BarataNews.id, Jakarta – Mantan Menteri Koordinator Politik, Hukum, dan Keamanan Mahfud MD menyebut vonis 4,5 tahun penjara terhadap mantan Menteri Perdagangan Tom Lembong adalah keliru. Ia menilai, tidak terdapat unsur mens rea atau niat jahat dalam perkara yang menjerat Tom, sehingga vonis pidana tidak semestinya dijatuhkan.
“Setelah saya mengikuti isi persidangan dan mendengar vonisnya, maka menurut saya vonis itu salah,” kata Mahfud kepada Kompas.com, Selasa (22/7/2025).
Mahfud mengakui, pada awalnya penetapan Tom sebagai tersangka kasus dugaan korupsi impor gula dinilai sesuai hukum. Ia menjelaskan bahwa pelaku korupsi tidak harus menerima uang secara langsung, tetapi juga bisa dikenakan jika memperkaya orang lain atau korporasi secara melawan hukum dan merugikan negara.

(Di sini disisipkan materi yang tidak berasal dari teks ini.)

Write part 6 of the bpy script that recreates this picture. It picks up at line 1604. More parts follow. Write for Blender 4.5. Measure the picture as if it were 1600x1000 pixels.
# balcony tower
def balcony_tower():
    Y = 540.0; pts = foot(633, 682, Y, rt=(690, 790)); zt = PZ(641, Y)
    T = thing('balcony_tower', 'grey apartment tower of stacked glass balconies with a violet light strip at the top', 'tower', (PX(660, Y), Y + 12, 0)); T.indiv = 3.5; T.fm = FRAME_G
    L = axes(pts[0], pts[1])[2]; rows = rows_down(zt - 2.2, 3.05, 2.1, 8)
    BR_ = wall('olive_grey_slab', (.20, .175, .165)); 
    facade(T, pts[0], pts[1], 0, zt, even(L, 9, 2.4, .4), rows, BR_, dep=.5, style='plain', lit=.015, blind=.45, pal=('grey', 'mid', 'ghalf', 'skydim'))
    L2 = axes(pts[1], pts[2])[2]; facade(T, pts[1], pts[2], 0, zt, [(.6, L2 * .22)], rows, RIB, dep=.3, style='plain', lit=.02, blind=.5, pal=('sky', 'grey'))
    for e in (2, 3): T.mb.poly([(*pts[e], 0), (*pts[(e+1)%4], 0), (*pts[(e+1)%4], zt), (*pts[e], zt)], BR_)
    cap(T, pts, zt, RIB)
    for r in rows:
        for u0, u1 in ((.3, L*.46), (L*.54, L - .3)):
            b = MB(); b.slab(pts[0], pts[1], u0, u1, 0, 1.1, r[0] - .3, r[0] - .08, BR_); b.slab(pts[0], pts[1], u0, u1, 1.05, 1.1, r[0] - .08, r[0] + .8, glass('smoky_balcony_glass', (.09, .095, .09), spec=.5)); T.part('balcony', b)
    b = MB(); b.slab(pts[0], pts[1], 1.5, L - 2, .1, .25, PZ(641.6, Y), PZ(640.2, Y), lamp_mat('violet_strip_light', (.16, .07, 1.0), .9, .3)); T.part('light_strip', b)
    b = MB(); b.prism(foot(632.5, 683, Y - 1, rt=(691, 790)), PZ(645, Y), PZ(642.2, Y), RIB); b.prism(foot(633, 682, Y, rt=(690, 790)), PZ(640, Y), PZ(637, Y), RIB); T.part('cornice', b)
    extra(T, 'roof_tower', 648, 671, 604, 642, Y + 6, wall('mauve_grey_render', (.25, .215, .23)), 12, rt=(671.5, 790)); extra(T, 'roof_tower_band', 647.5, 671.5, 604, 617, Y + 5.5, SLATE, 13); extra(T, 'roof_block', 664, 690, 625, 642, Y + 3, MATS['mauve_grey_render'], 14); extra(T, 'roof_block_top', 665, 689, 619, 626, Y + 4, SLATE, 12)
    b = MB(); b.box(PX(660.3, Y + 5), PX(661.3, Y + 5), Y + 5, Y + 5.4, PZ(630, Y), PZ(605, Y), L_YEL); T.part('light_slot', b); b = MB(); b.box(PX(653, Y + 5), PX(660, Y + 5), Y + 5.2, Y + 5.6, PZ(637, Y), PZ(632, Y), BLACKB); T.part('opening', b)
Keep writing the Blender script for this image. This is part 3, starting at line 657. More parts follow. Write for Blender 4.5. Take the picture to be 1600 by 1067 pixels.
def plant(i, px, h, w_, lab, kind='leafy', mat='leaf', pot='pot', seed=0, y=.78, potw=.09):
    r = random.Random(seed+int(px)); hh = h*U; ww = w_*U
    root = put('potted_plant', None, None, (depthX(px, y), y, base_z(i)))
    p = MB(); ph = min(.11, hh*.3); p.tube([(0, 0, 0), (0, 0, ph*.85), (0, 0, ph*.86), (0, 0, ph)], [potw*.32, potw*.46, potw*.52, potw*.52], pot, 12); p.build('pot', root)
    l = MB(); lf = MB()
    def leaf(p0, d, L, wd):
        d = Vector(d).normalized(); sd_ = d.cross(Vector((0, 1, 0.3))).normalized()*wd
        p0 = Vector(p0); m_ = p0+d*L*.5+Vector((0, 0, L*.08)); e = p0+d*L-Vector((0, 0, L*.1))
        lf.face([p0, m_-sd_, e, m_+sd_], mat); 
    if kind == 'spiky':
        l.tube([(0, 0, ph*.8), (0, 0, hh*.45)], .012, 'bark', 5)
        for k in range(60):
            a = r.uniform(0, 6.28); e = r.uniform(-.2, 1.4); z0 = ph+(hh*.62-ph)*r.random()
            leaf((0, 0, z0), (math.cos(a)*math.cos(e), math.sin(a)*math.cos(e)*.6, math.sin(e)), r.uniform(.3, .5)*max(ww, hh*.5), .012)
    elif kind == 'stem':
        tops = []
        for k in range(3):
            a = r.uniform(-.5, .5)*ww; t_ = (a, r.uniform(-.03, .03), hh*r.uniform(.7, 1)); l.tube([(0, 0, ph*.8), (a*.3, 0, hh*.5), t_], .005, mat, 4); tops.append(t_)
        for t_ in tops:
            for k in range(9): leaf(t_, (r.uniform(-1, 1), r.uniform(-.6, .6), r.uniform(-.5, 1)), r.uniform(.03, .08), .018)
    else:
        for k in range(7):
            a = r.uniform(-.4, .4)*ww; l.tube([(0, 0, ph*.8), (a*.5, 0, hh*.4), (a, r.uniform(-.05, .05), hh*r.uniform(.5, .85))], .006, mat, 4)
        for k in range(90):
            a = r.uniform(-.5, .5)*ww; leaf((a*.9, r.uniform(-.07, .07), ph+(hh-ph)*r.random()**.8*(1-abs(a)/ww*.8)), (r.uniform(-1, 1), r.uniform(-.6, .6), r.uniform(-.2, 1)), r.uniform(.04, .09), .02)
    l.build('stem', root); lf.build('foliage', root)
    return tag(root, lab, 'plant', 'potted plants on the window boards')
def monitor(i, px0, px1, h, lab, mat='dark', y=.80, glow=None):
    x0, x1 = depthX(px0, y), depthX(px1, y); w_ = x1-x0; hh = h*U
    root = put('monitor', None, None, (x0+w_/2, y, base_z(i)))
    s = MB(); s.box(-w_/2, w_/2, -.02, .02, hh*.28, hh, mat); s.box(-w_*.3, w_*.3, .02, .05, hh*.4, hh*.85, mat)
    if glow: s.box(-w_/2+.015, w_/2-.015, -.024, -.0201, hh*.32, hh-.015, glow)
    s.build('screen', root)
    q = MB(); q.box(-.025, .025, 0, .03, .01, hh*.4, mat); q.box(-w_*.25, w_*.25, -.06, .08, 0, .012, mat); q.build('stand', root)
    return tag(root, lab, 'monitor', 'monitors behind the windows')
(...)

Namun, setelah mengikuti jalannya persidangan, Mahfud melihat bahwa hakim tidak menemukan niat jahat dalam tindakan Tom. “Untuk menghukum seseorang, selain actus reus (perbuatan pidana), masih harus ada mens rea atau niat jahat. Dalam konteks vonis Tom Lembong ini, ternyata tidak ditemukan mens rea,” jelas Mahfud.
Hanya Jalankan Perintah dan Tugas Administratif
Mahfud menambahkan bahwa kebijakan impor gula yang dijalankan oleh Tom dilakukan atas dasar perintah dari atasan. Karena itu, menurutnya, tanggung jawab Tom bersifat administratif, bukan pidana.
“Dalilnya geen straf zonder schuld – tidak ada pemidanaan jika tidak ada kesalahan. Unsur utama kesalahan itu adalah mens rea. Di kasus ini tidak ditemukan karena dia hanya melaksanakan tugas,” ujar Mahfud.
Ia juga menyoroti bahwa vonis tersebut tidak menyajikan rangkaian logis mengenai perbuatan pidana (actus reus) dan menggunakan hitungan kerugian negara yang dibuat sendiri oleh hakim, bukan dari hasil audit resmi BPKP.
Vonis Hakim Dinilai Sarat Masalah
Majelis hakim Pengadilan Tipikor Jakarta sebelumnya menjatuhkan vonis 4,5 tahun penjara dan denda Rp750 juta subsidair 6 bulan kurungan kepada Tom Lembong. Hakim menyatakan, kebijakan impor gula kristal mentah yang diambil Tom menyebabkan kerugian negara sebesar Rp194,7 miliar.
Menurut majelis, kebijakan tersebut membuat PT PPI membeli gula dari produsen swasta seharga Rp9.000/kg, sementara HPP saat itu hanya Rp8.900/kg. Hakim menyebut kerugian itu semestinya menjadi keuntungan PT PPI yang hilang.
Vonis tersebut juga mencantumkan bahwa Tom Lembong dinilai lebih mementingkan sistem ekonomi kapitalistik ketimbang sistem ekonomi Pancasila. “Terdakwa mengabaikan masyarakat sebagai konsumen akhir gula kristal putih untuk mendapatkan harga terjangkau,” ucap hakim dalam pertimbangannya.
Mahfud menilai penyebutan orientasi ekonomi dalam pertimbangan hukum sangat janggal. “Hakim juga bercanda lucu bahwa yang memberatkan Tom adalah membuat kebijakan kapitalistik. Tampaknya hakim tak paham bedanya ide dan norma,” kritik Mahfud.